Gloria Tenuta, un "diamante" della filiera agroalimentare italiana

di ELIANA GODINOGloria Tenuta è una donna determinata, alla guida di un’azienda di respiro internazionale situata tra le colline della Media Valle del Crati. Intorno a lei non ci sono grattacieli o strade affollate, ma solo campi fertili baciati dal vento. Moglie e madre, Gloria dirige la “Gias” di Mongrassano, un’azienda che vanta un fatturato annuo milionario, fondata dal padre Antonio. Un vero “diamante” della filiera agroalimentare italiana, tra eccellenza, sostenibilità e valori.

 – Buongiorno Gloria, sono curiosa di chiederle un ricordo che la lega alla sua terra, la Calabria

«Il ricordo che mi lega più profondamente alla mia terra è senz’altro legato ai profumi del luogo in cui sono cresciuta. Ricordo la bellezza dei Natali in famiglia, dove il sole splendeva anche in inverno, un vero contrasto rispetto alle nebbie del Nord Italia. Il cibo delizioso  e la passione per il mare sono elementi che mi riportano sempre a casa! Quando sono tornata in Calabria, con una piccola barca sulla macchina, ho navigato per i laghi di Sibari e nelle zone limitrofe. Purtroppo, ho dovuto abbandonare questa passione per i numerosi impegni. Tuttavia, il mare rimane una delle mie grandi passioni. Vivo a Schiavonea per scelta, per essere vicino a quella costa che tanto amo».

– Il sogno di suo padre Antonio, era che sua figlia Gloria potesse un giorno prendere le redini dell’impresa. Come è avvenuto il suo ingresso in azienda?

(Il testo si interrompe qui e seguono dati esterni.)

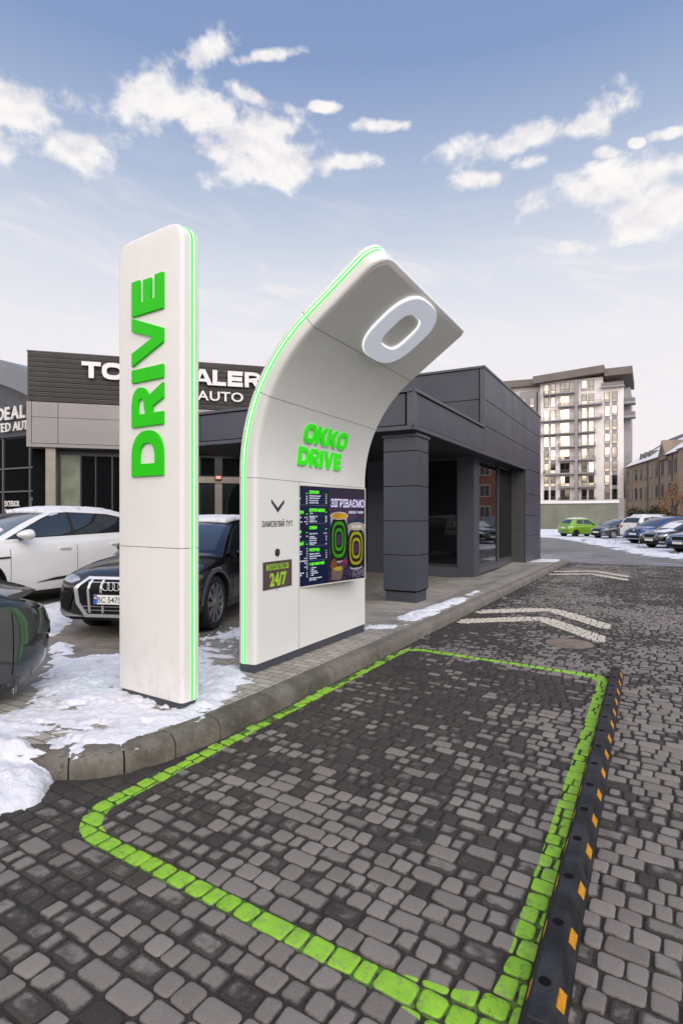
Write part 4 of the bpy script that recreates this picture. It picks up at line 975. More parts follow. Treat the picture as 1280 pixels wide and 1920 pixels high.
# ================================================================== CAR DEALER BLOCK (brown ribbed fascia)
def dealer():
    FA = math.atan2(.266, .964); t = thing('dealer_building', 'car showroom with a brown ribbed fascia over pale grey panels', 'building', (-8.81, 16.0, 0), FA)
    m = MB(); m.box(0.02, 10, .03, 8, 3.50, 6.15); m.box(.02, 10, .42, 8, -.2, 3.5); m.build('wall', DARKGAP, t)
    m = MB()
    n = 10; h = (6.17-4.78)/n
    for k in range(n):
        z = 4.78+k*h; a = .0; 
        m.add([(0, -.012, z+.014), (10, -.012, z+.014), (10, -.034, z+h-.03), (0, -.034, z+h-.03), (10, -.034, z+h-.008), (0, -.034, z+h-.008), (0, .03, z+h-.008), (10, .03, z+h-.008), (0, .03, z+.014), (10, .03, z+.014)],
              [(0, 1, 2, 3), (3, 2, 4, 5), (5, 4, 7, 6), (0, 8, 9, 1), (0, 3, 5, 6, 8)])
    m.box(-.01, .02, -.03, 6, 4.78, 6.17); m.build('fascia', BROWN, t)
    m = MB(); m.box(-.02, 10, -.05, .4, 6.17, 6.205); m.build('coping', BROWN, t)
    m = MB()
    xs = [0.1, .78, 2.9, 5.0, 7.1, 9.2]
    for a, b in zip(xs[:-1], xs[1:]):
        for c, d in ((3.60, 4.33), (4.34, 4.765)): m.box(a+.006, b-.006, -.05, .03, c, d, bev=.004)
    m.box(-.03, .094, -.055, 3, 3.49, 4.77, bev=.004); m.box(.095, 10, -.07, .42, 3.49, 3.585, bev=.004)
    m.build('panel_band', GREYP, t)
    m = MB(); m.box(.44, .70, .02, .40, -.2, 3.49, bev=.006); m.build('column', BEIGEF, t)
    ft = MB()
    def FM(x, z, off): return Matrix(((1, 0, 0, x), (0, 0, -1, -off), (0, 1, 0, z), (0, 0, 0, 1)))
    ws = {'T': 1.41, 'O': 1.95, 'P': 2.58, 'D': 3.48, 'E': 4.02, 'A': 4.46, 'L': 5.06, 'E2': 5.51, 'R': 6.02}
    for ch, x in ws.items():
        wd = {'T': .51, 'O': .60, 'P': .50, 'D': .50, 'E': .42, 'A': .60, 'L': .40, 'E2': .45, 'R': .50}[ch]; cp = .465
        mb = MB(); outline(mb, [[(q[0]*cp, q[1]*cp) for q in lp] for lp in letter(ch[0], wd/cp, .27, 2.0)], .03, FM(x, 5.50, .12)); mb.build('letter', WHITE, t)
    x = 2.36
    for ch, x in zip('SELECTED AUTO', [2.52, 2.78, 3.02, 3.22, 3.46, 3.72, 3.97, 4.20, 0, 4.62, 4.955, 5.30, 5.60]):
        if ch == ' ': continue
        mb = MB(); text(mb, ch, .40, FM(x, 5.045, .10), .02, .014, 1.2); mb.build('letter', WHITE, t)
    # glazing
    m = MB(); m.box(.70, 9.8, .32, .40, -.1, 3.49); w = m.build('window', mat('frame_dark', (0, 0, 0)), t)
    for a, b in ((.80, 1.30), (1.34, 1.70), (1.74, 2.15), (2.2, 3.0), (3.1, 4.3), (4.72, 5.14), (5.38, 6.1), (6.2, 7.6), (7.7, 9.6)):
        hi = a > 4.5 and a < 6.2
        m = MB(); m.box(a, b, .305, .32, .05, 2.52 if hi else 3.30); m.build('pane', GLASS, w)
        if hi: m = MB(); m.box(a, b, .305, .32, 2.80, 3.35); m.build('pane', GLASS, w)
    m = MB(); m.box(4.40, 6.2, .25, .33, 2.56, 2.75, bev=.004); m.box(5.15, 5.37, .27, .33, -.1, 2.555, bev=.004); m.build('door_frame', BEIGEF, w)
    m = MB(); m.box(.79, 1.30, .29, .306, .0, 3.31); m.build('curtain', mat('pale_blind', (.16, .18, .13), .8, noise=.2, nscale=3), w)
    m = MB(); m.box(5.15, 5.35, .18, .25, 2.66, 2.80, bev=.005); e = m.build('exit_sign', mat('sign_case', (.12, .03, .02), .5), t)
    m = MB(); m.box(5.175, 5.325, .174, .18, 2.69, 2.775); m.build('sign_face', mat('exit_red', (.7, .25, .2), .5, emit=(.9, .35, .28), estr=.7), e)
dealer()

# ================================================================== ARCHED SHOWROOM AT FAR LEFT
def arched():
    x, y = UV(11.1, -17.3); t = thing('arched_showroom', 'blue grey showroom with a curved roof edge and white lettering over dark glass', 'building', (x, y, 0), -R_(TH))
    # local x along +v (to the right), y away; roof edge arcs down to the right
    def zt(q): return 6.22+.36*(-q)-.030*q*q if q < 0 else 6.22-.40*q-.05*q*q     # q = local x
    qs = np.linspace(-9, 2.6, 40)
    m = MB(); pts = [(q, zt(q)) for q in qs]
    def slab(f0, f1, y0, y1):
        vs = []; n = len(qs)
        for q in qs: vs += [(q, y0, f0(q)), (q, y0, f1(q)), (q, y1, f1(q)), (q, y1, f0(q))]
        s = MB(); s.loft([vs[4*i:4*i+4] for i in range(n)]); return s
    slab(lambda q: zt(q)-.77, zt, -.35, 6).build('roof', BLUEP, t)
    s = MB()
    for q in (-7.5, -5.9, -4.3, -2.7, -1.1, .5): s.box(q-.006, q+.006, -.353, -.349, zt(q)-.76, zt(q)-.01)
    s.build('seam', SEAM, t)
    slab(lambda q: 4.1, lambda q: zt(q)-.775, 0, 5.5).build('wall', mat('dark_blue_panel', (.055, .062, .085), .4, .1, noise=.1), t)
    m = MB(); m.box(-9, 2.6, .06, 5.5, -.2, 4.09); w = m.build('window', mat('frame_dark', (0, 0, 0)), t)
    for a, b in ((-9, -6.3), (-6.25, -3.9), (-3.85, -1.4), (-1.35, .02), (.10, 1.0)):
        for c, d in ((.1, 2.30), (2.36, 3.05), (3.11, 4.05)): m = MB(); m.box(a, b, .045, .06, c, d); m.build('pane', GLASS, w)
    m = MB()
    for z in (2.33, 3.08): m.box(-9, 2.6, .0, .045, z-.025, z+.025)
    for q in (-6.27, -3.87, -1.37, .06): m.box(q-.03, q+.03, .0, .044, -.1, 4.08)
    m.build('glazing_bar', mat('bar_grey', (.14, .14, .15), .4, .3, noise=.06), w)
    m = MB(); m.box(.1, .80, -.02, .0, 2.02, 2.14); m.box(.1, .2, -.021, .0, -.1, 2.02); m.build('door_frame', mat('bar_grey', (0, 0, 0)), t)
    def FM(x, z, off): return Matrix(((1, 0, 0, x), (0, 0, -1, -off), (0, 1, 0, z), (0, 0, 0, 1)))
    for s_, z, sz, x0, b, adv in (('DEALER', 4.66, .56, -1.52, .03, .405), ('TED AUTO', 4.27, .40, -1.52, .016, .255)):
        X = x0
        for ch in s_:
            if ch != ' ': mb = MB(); text(mb, ch, sz, FM(X, z, .10), .02, b, 1.0); mb.build('letter', WHITE, t)
            X += adv*(.6 if ch == ' ' else (1.06 if ch in 'AUDO' else .92))
    m = MB(); text(m, 'EXTERIOR', .24, FM(-1.25, 1.86, .005), .002, .03, .72); m.build('window_heading', WHITE, w); m = MB()
    for i, s_ in enumerate(('Професійна мийка', 'Полірування кузова', 'Хімчистка', 'Захист плівкою', 'Тонування', 'Детейлінг')): text(m, s_, .14, FM(-1.25, 1.68-i*.135, .005), .002, .02, .9)
    m.build('window_text', WHITE, w)
arched()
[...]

«Non ho mai veramente lasciato l’azienda, l’ho sempre vissuta dall’interno. Anche quando ero a casa, ne sentivo sempre parlare. Mio padre ci teneva molto che io fossi parte integrante e spesso mi chiamava per aiutarlo con le traduzioni per i clienti stranieri, grazie al mio background linguistico. Successivamente ho studiato economia, quindi l’azienda è sempre stata parte della mia vita. Anche se ho vissuto in altri luoghi, tornavo sempre per dare una mano. Dopo gli anni ’90, quando mi sono sposata, mi sono stabilita definitivamente in Calabria. Questo mi ha permesso di conoscere il mondo, pur rimanendo legata alla mia terra. Essere calabrese non significa essere l’appendice di un altro mondo; siamo a pieno titolo inseriti nel contesto globale».

– Come descriverebbe il rapporto tra lei e suo padre Antonio?

«Il nostro rapporto era complesso e pieno di sfumature. C’era tanto amore, ma anche conflitti. Avevamo una grande stima reciproca, ma eravamo entrambi molto testardi. Questo ci portava ad avere momenti di grande armonia alternati a scontri. Tuttavia, questi conflitti ci hanno aiutato a conoscerci meglio e a sostenerci nei momenti di bisogno. Mio padre era una figura forte, visionaria e determinata, e il nostro rapporto è stato fondamentale per la mia crescita personale e professionale. Spesso abbiamo avuto bisogno l’uno dell’altro».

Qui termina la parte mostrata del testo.